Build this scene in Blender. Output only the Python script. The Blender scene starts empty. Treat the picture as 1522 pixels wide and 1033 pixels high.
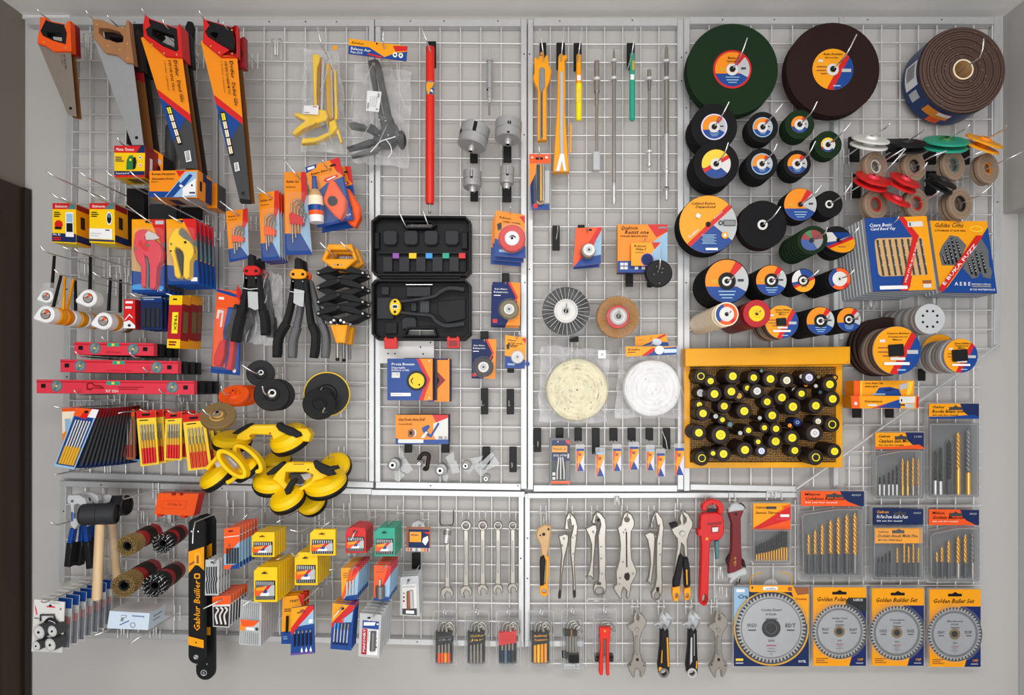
import bpy,bmesh,math,random
from mathutils import Vector,Matrix
from mathutils.geometry import tessellate_polygon
random.seed(7)
sc = bpy.context.scene
COL = sc.collection
# ---- the place: back wall is the plane y = 0, the room lies towards -y; lengths in metres
D = 1.9          # eye to wall
S = 0.002        # metres of wall per photo pixel
CX,CY,ZC = 790.0,575.0,1.5
def kk(d): return S * (D - d) / D
def P(px,py,d): return Vector(((px - CX) * kk(d),-d,ZC + (CY - py) * kk(d)))

# ---- materials -------------------------------------------------------------
PAL = dict(
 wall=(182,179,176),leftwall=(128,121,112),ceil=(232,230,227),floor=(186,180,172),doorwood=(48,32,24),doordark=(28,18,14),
 orange=(240,140,20),amber=(244,160,16),tool=(240,88,26),red=(208,30,30),dred=(140,22,26),crimson=(176,24,38),pink=(220,58,76),
 yellow=(246,200,12),lyel=(242,226,30),gold=(212,160,40),dgold=(160,112,30),brass=(204,156,78),pack=(243,205,60),cream=(236,228,196),ivory=(246,228,200),wrap=(18,50,104),
 blue=(18,66,142),navy=(26,42,86),sky=(150,186,214),cyan=(60,150,220),teal=(40,160,132),green=(46,120,62),dteal=(80,120,124),
 white=(236,236,236),off=(220,218,214),lgrey=(186,188,190),grey=(134,136,138),mgrey=(100,101,103),dgrey=(66,67,69),char=(46,47,50),black=(24,24,26),ink=(18,18,20),
 greendisc=(30,48,30),browndisc=(44,30,28),blackdisc=(30,30,32),sandbrown=(92,72,66),sandpaper=(150,128,108),sandgrey=(150,140,136),tan=(204,164,112),wood=(214,184,142),pwood=(160,112,74),
 maroon=(112,24,32),olive=(112,100,60),bronze=(122,98,60),purple=(140,80,170),deepblue=(24,40,96),boardyellow=(240,166,10),skin=(226,190,150),paleblue=(206,222,236),rust=(150,90,56),lav=(214,214,244),umber=(44,34,31),rustd=(112,70,32),bristle=(158,132,82),vermilion=(222,40,24))
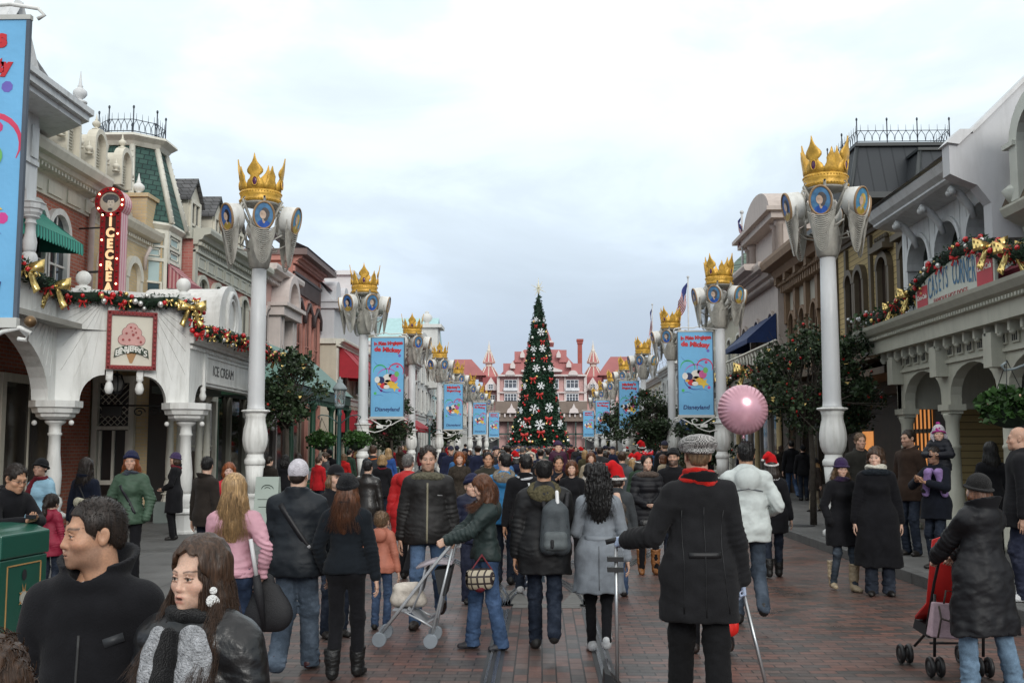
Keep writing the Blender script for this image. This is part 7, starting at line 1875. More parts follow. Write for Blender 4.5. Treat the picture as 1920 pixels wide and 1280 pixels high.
pn=mb.build('board',mat('sign_board_cream',(.50,.52,.46),rough=.5,var=.05),nb)
mb=MB();REDP=mat('sign_red_panel',(.46,.03,.045),rough=.5,var=.1)
for(a,b,z1)in((ua+.06,ua+.66,4.88),(ub-.62,ub-.10,4.72)):fs.box(mb,a,b,4.32,z1,.052,.06)
mb.build('red_panel',REDP,nb)
mb=MB();DV=-fs.d
cm=(ua+.66+ub-.62)/2
mb.mat(mat('sign_blue_letters',(.05,.16,.30),rough=.5))
txt='CASEYS CORNER';wid=(ub-.66)-(ua+.70)
for k,ch_ in enumerate(txt):
 if ch_==' ':continue
 f=(k+.5)/len(txt);u=(ub-.66)-wid*f;zt_=4.74+.22*math.sin(math.pi*((u-ua)/(ub-ua))*.86+.42)-.05;zl=4.40+.10*math.sin(math.pi*f)
 text_geo(mb,ch_,fs.p(u,(zt_+zl)/2,.055),DV,(0,0,1),(zt_-zl)*1.36,.002,sx=.42)
mb.mat(mat('sign_red_letters',(.42,.05,.05),rough=.5));text_geo(mb,'FAMOUS HOT DOGS',fs.p(cm+.05,4.365,.055),DV,(0,0,1),.13,.002,sx=1.25)
mb.mat(WTX)
for u,z,s in((ua+.36,4.62,.20),(ub-.36,4.52,.18)):text_geo(mb,'Coca-Cola',fs.p(u,z,.064),DV,Vector((0,0,1)),s*.62,.002,shear=.3,sx=1.0,off=.003)
mb.build('lettering',None,nb)
g1=[(7.15,23.1,4.42),(7.12,22.2,4.50),(7.1,21.2,4.55),(7.1,20.3,4.68),(7.1,19.4,4.94),(7.1,18.3,5.08),(7.1,17.2,5.02),(7.1,16.4,4.74),(7.1,15.4,4.62),(7.1,13.6,4.6)]
garland([Vector(p)for p in g1],'evergreen garland with red baubles and large gold bows over the canopy name board',.19,41,bows=((.16,.22),(.27,.26),(.66,.27),(.74,.27)),bauble=9)
fp=empty('flower_ball',(7.25,22.9,4.32),'round pot of white and red flowers on the tip of the canopy','flowers')
r=np.random.default_rng(3);mb=MB();pp=[(7.22+v[0]*.28,23.3+v[1]*.28,4.45+abs(v[2])*.2)for v in r.normal(size=(160,3))*.6];leaves(mb,pp,.10,r);mb.build('foliage',leaf_mat('leaf_basket',(.03,.075,.016)),fp)
mb=MB();mb.mat(mat('flower_white',(.7,.7,.72),rough=.6))
for q in pp[:46]:mb.ball(q,.034,6,5)
mb.mat(REDB());[mb.ball((7.15+r.normal()*.05,23.2+r.normal()*.1,4.62),.05,6,5)for _ in range(4)];mb.build('blossoms',None,fp)
# ---- yellow clapboard house with mansard tower
BRN=mat('brown_trim',(.11,.085,.055),rough=.6,var=.2);YT_=mat('yellow_trim',(.42,.32,.17),rough=.6,var=.1)
hy=empty('clapboard_house',(9.0,28,.147),'yellow clapboard house with dark metal mansard roof and iron cresting','building')
mass(hy,9.0,16,23.5,32.6,.1,7.6,YCL());f2=facr(9.0,23.5,32.6)
mb=MB();f2.cornice(mb,-.2,9.1,CPROF(7.55,.4,.35));
for y in(24.0,26.6,28.9,31.2,32.3):f2.box(mb,y-23.5-.10,y-23.5+.10,3.9,7.5,.002,.09)
f2.box(mb,0,9.1,3.75,3.95,.002,.15);mb.build('brown_trim',BRN,hy)
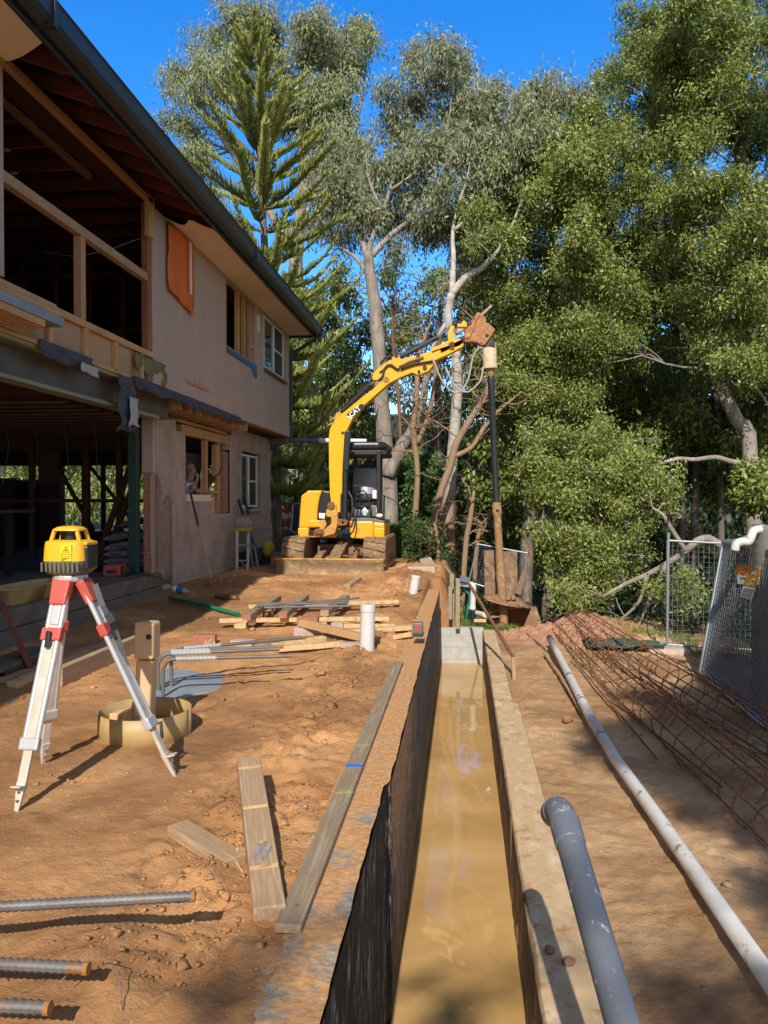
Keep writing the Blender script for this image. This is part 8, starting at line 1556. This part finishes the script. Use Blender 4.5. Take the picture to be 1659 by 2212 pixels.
tree('gum_tree', 'overhanging gum that throws dappled shade on the right of the site', 'tree', [(tT, [0.3, 0.26, 0.18, 0.1])], sc_l, 'leaf_euc', 'bark_white', 36000, 0.15, 0.35, 0.8, 83, sprig=0.14, per=12, rl=0.03, twigs=1, gap=0.0)
# ================================================================== loose clods and crumbs of clay strewn on the soil
def clods(n, seed):
    rng = np.random.default_rng(seed); X_ = np.concatenate([rng.uniform(-3.6, -0.62, n), rng.uniform(0.66, 3.4, n//2), rng.normal(-0.95, 0.22, n), rng.uniform(-3.8, -0.6, n//2), rng.normal(1.5, 0.5, n//3)]); Y_ = np.concatenate([rng.uniform(1.6, 13.6, n)**1.0, rng.uniform(1.8, 12.5, n//2), rng.uniform(2.2, 9, n), rng.uniform(11.0, 13.8, n//2), rng.normal(12.9, 0.6, n//3)])
    s = np.exp(rng.normal(-5.5, 0.65, len(X_))); s = np.clip(s, 0.0015, 0.035); ok = ~((X_ > -0.6) & (X_ < 0.62)) & (rng.random(len(X_)) < np.clip(3.2*(vn(X_*2.1, Y_*2.1, 77)-0.42), 0.05, 1)); X_, Y_, s = X_[ok], Y_[ok], s[ok]; Z_ = gz(X_, Y_)
    base = np.array([(-1, -1, -0.5), (1, -1, -0.6), (1, 1, -0.5), (-1, 1, -0.6), (-0.6, -0.7, 0.7), (0.7, -0.6, 0.6), (0.6, 0.7, 0.75), (-0.7, 0.6, 0.55)]); F = np.array([(0, 3, 2, 1), (4, 5, 6, 7), (0, 1, 5, 4), (1, 2, 6, 5), (2, 3, 7, 6), (3, 0, 4, 7)])
    m = len(X_); a = rng.uniform(0, 6.28, m); v = base[None]*(1+0.35*rng.normal(size=(m, 8, 3)))*s[:, None, None]*np.array([1, 1, 0.7]); ca, sa = np.cos(a)[:, None], np.sin(a)[:, None]
    v = np.stack([v[..., 0]*ca-v[..., 1]*sa, v[..., 0]*sa+v[..., 1]*ca, v[..., 2]], -1)+np.stack([X_, Y_, Z_+s*0.25], -1)[:, None]
    return v.reshape(-1, 3), (np.arange(m)[:, None, None]*8+F[None]).reshape(-1, 4)
V, Q = clods(4200, 4); o = npmesh('clay_crumbs', V, Q, 'ground'); tag(o, 'small clods and crumbs of clay strewn over the churned soil', 'soil', kind='stuff')
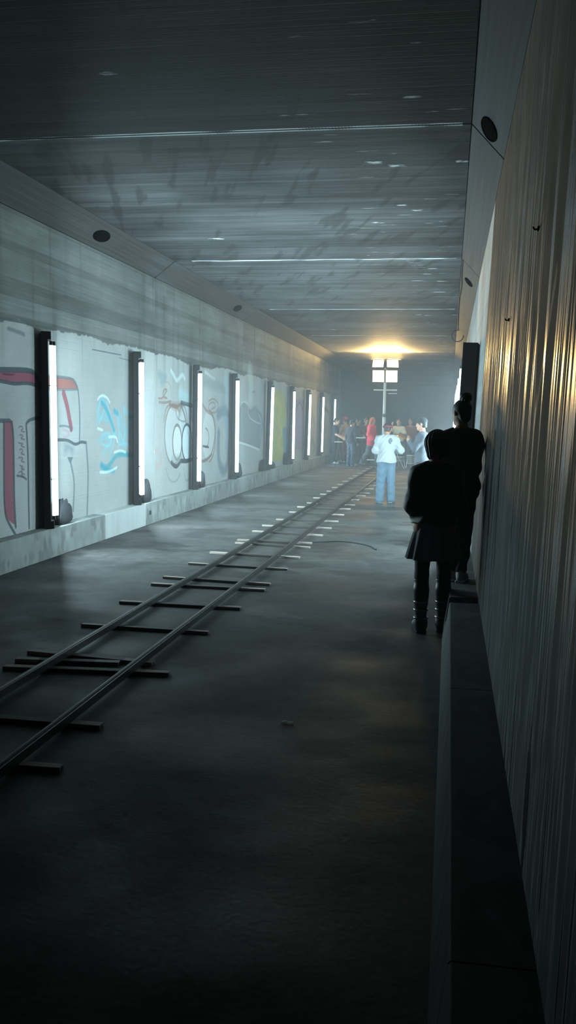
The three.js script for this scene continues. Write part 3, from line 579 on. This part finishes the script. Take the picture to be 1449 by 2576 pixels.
function skeleton(pose) {
  const J = { ...BASE, ...pose }, lean = J.lean ?? 0, side = J.side ?? 0; // the trunk may lean forward or sideways
  const up = (p) => [p[0] + side * Math.max(0, p[1] - 0.95), p[1], p[2] + lean * Math.max(0, p[1] - 0.95)];
  for (const k of ['shoulderL', 'shoulderR']) J[k] = up(J[k]);
  J.neck = up([0, 1.5, -0.015]); J.up = up;
  J.torso = [bone([-0.065, 0.94, 0], [0.065, 0.94, 0], 0.115, 0.115, 1.15), bone(up([0, 1.0, 0]), up([0, 1.2, 0.005]), 0.122, 0.125, 1.3), bone(up([-0.06, 1.33, 0]), up([0.06, 1.33, 0]), 0.135, 0.135, 1.25), bone(up([0, 1.44, -0.02]), J.shoulderL, 0.06, 0.052), bone(up([0, 1.44, -0.02]), J.shoulderR, 0.06, 0.052), bone(up([0, 1.4, -0.02]), up([0, 1.57, 0.0]), 0.062, 0.052)];
  J.arm = (s) => [bone(J['shoulder' + s], J['elbow' + s], 0.05, 0.04), bone(J['elbow' + s], J['wrist' + s], 0.041, 0.027)];
  const sx = { L: 1, R: -1 };
  J.leg = (s) => { const k = J['knee' + s], a = J['ankle' + s], h = [sx[s] * J.hipX, J.hip, 0], c = mixp(k, a, 0.3); return [bone(h, k, 0.086, 0.054), bone(k, a, 0.054, 0.036), bone([c[0], c[1], c[2] - 0.02], mixp(c, a, 0.35), 0.05, 0.04)]; };
  J.foot = (s) => [bone(J['ankle' + s], J['toe' + s], 0.042, 0.032), bone([J['ankle' + s][0], J['ankle' + s][1] - 0.045, J['ankle' + s][2] - 0.03], J['toe' + s], 0.036, 0.03)];
  return J;
}
const HEADC = [0, 1.64, 0.012];
function headField(x, y, z) {                                   // eyes at half the head's height, facing +z
  let d = ell(x, y, z, [0, 1.665, -0.005], [0.076, 0.095, 0.096]);
  d = smin(d, ell(x, y, z, [0, 1.585, 0.03], [0.055, 0.06, 0.066]), 0.04);
  d = smin(d, ell(x, y, z, [0, 1.555, 0.07], [0.024, 0.02, 0.022]), 0.025);       // chin
  d = smin(d, ell(x, y, z, [0, 1.685, 0.08], [0.05, 0.012, 0.016]), 0.02);        // brow
  const ax = Math.abs(x);
  d = -smin(-d, ell(ax, y, z, [0.032, 1.662, 0.102], [0.017, 0.011, 0.012]), 0.012); // eye sockets
  d = smin(d, ell(ax, y, z, [0.032, 1.66, 0.083], [0.014, 0.01, 0.011]), 0.006);    // eyeballs
  d = smin(d, ell(x, y, z, [0, 1.645, 0.096], [0.011, 0.026, 0.014]), 0.012);      // nose
  d = smin(d, ell(x, y, z, [0, 1.622, 0.107], [0.016, 0.011, 0.014]), 0.008);
  d = smin(d, ell(x, y, z, [0, 1.589, 0.09], [0.024, 0.006, 0.012]), 0.006);       // lips
  d = smin(d, ell(x, y, z, [0, 1.579, 0.089], [0.02, 0.007, 0.012]), 0.006);
  d = smin(d, ell(ax, y, z, [0.08, 1.645, -0.006], [0.011, 0.032, 0.02]), 0.008);  // ears
  return smin(d, ell(x, y, z, [0, 1.53, -0.012], [0.05, 0.06, 0.052]), 0.03);      // top of the neck
}
const headCache = {};
const headGeo = (c) => (headCache[c] ??= netMesh(headField, [-0.11, 1.5, -0.13], [0.11, 1.79, 0.14], c));
const handCache = {};
function handGeo(c, curl) {                                     // left hand, wrist at the origin, fingers towards -y, palm facing -x, thumb to +z
  return (handCache[c + '_' + curl] ??= (() => {
    const b = [bone([0, 0.02, 0], [0, -0.03, 0], 0.026, 0.026), bone([0, -0.035, -0.022], [0, -0.085, -0.028], 0.014, 0.014), bone([0, -0.035, 0], [0, -0.09, 0], 0.016, 0.014), bone([0, -0.035, 0.022], [0, -0.088, 0.026], 0.014, 0.014)];
    const F = [[0.029, 0.085, 0.072, 0.0088], [0.010, 0.09, 0.08, 0.009], [-0.010, 0.088, 0.074, 0.0087], [-0.028, 0.082, 0.058, 0.0078]];
    F.forEach(([z, y0, len, r], i) => {
      let p = [0, -y0, z], a = curl * (0.7 + 0.12 * i);
      for (let q = 0; q < 3; q++) { const l = len * [0.45, 0.32, 0.25][q], e = [p[0] - Math.sin(a) * l, p[1] - Math.cos(a) * l, p[2] + (z * 0.12) * l / 0.03 * 0.3]; b.push(bone(p, e, r, r * 0.93)); p = e; a += curl * (0.8 - 0.1 * q); }
    });
    b.push(bone([-0.004, -0.02, 0.02], [-0.014, -0.058, 0.046], 0.014, 0.011), bone([-0.014, -0.058, 0.046], [-0.024, -0.088, 0.052 - 0.012 * curl], 0.0105, 0.009));
    const f = bonesField(b, 0.009), [lo, hi] = boundsOf(b, 0.012);
    return netMesh(f, lo, hi, c);
  })());
}
function orient(g, from, to, mirror, roll) {                    // put a hand on the end of a forearm
  const h = g.clone(), d = V(...to).sub(V(...from)).normalize();
  if (mirror) { h.scale(-1, 1, 1); const ix = h.index.array; for (let i = 0; i < ix.length; i += 3) { const t = ix[i]; ix[i] = ix[i + 1]; ix[i + 1] = t; } }
  h.rotateY(roll);
  h.applyQuaternion(new THREE.Quaternion().setFromUnitVectors(V(0, -1, 0), d));
  return h.translate(...to);
}
const cloth = texture(canvas(256, 256, (x, y) => 128 + 50 * (((x & 3) < 2) !== ((y & 3) < 2) ? 0.5 : -0.5) + 40 * (noise(x / 3, y / 3) - 0.5)), false, [8, 8]);
const fabric = (c, r = 0.9, more = {}) => std(c, r, { bumpMap: cloth, bumpScale: 0.0008, ...more });
const turnHead = (g, J, h) => {                                 // yaw, pitch, roll about the neck
  const m = new THREE.Matrix4().makeRotationFromEuler(new THREE.Euler(h[1] ?? 0, h[0] ?? 0, h[2] ?? 0, 'YXZ')), c = g.clone().translate(0, -1.52, 0.012).applyMatrix4(m);
  return c.translate(J.neck[0], J.neck[1] + 0.02, J.neck[2] + 0.003);
};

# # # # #

### Task brief
Filter the data for the string "scene" and copy every line that has it.

### Worked solution
Build this scene in Blender. Output only the Python script. The Blender scene starts empty. Treat the picture as 1522 pixels wide and 1033 pixels high.
sc = bpy.context.scene
The three.js script for this scene continues. Write part 3, from line 579 on. This part finishes the script. Take the picture to be 1449 by 2576 pixels.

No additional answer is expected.